Under its CVE programme, Supkem has sought interventions geared towards ensuring that despite the desperate situations they may find themselves in, Muslim youth are well informed and empowered to resist the alternatives offered by extremist groups.

Last month, Supkem convened a national consultative forum where discussions focused on the role of the public sector in building resilience against violent extremism. It was pointed out that as much as government and civil society have pioneered countering violent extremism, the private sector has a critical role to play.

For example, it was deemed unacceptable for businesses to post huge profits every financial year, yet those profits benefit only a few privileged shareholders.
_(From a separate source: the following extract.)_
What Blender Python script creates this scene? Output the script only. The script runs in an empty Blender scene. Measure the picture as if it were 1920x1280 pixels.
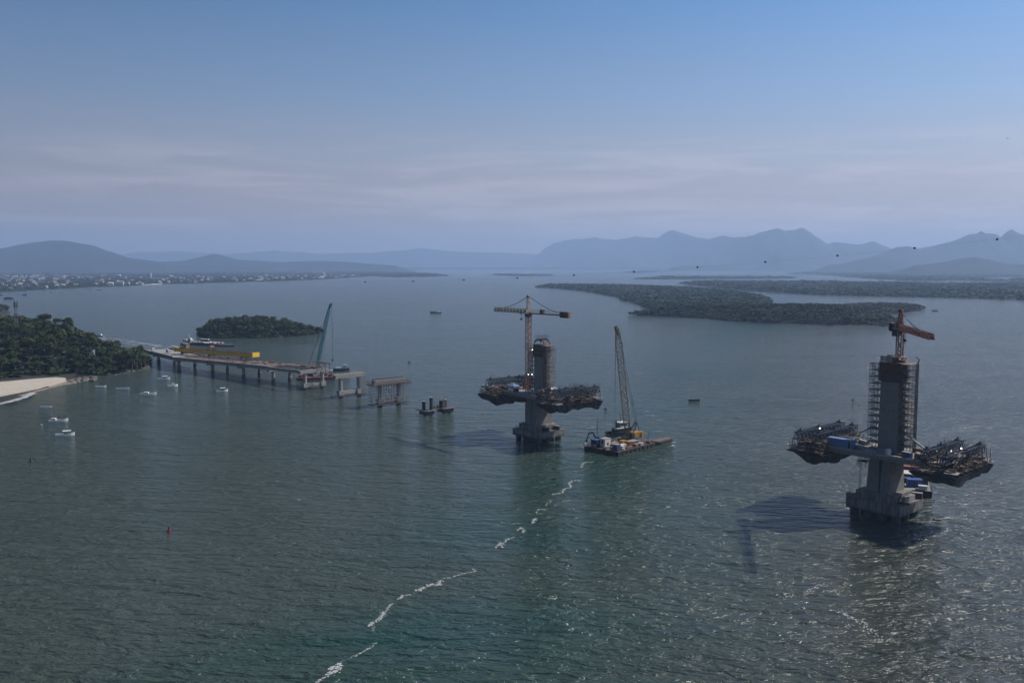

In this regard, business leaders can be role models for the youth by offering mentorship and apprenticeship so that the youth feel and see themselves as contributing to and benefiting from the country’s economic growth. This helps to mitigate the sense of economic marginalisation and exclusion that many a youth feel.

The private sector can align its economic opportunities for the benefit of youth likely to be recruited to extremist causes. In doing so, it would contribute to ensuring that fewer and fewer youth are available for recruitment into violent extremism.

More robust efforts and resources should be invested in addressing the factors that pull young people to violent extremism. As Prof Noam Chomsky of MIT recently said during a TV interview with regard to ISIS: “We can scream at and bomb our enemies, but ultimately we shall have to use diplomacy to confront the underlying issues that cause people to embrace extremism.”

The writer is deputy secretary general of Supkem.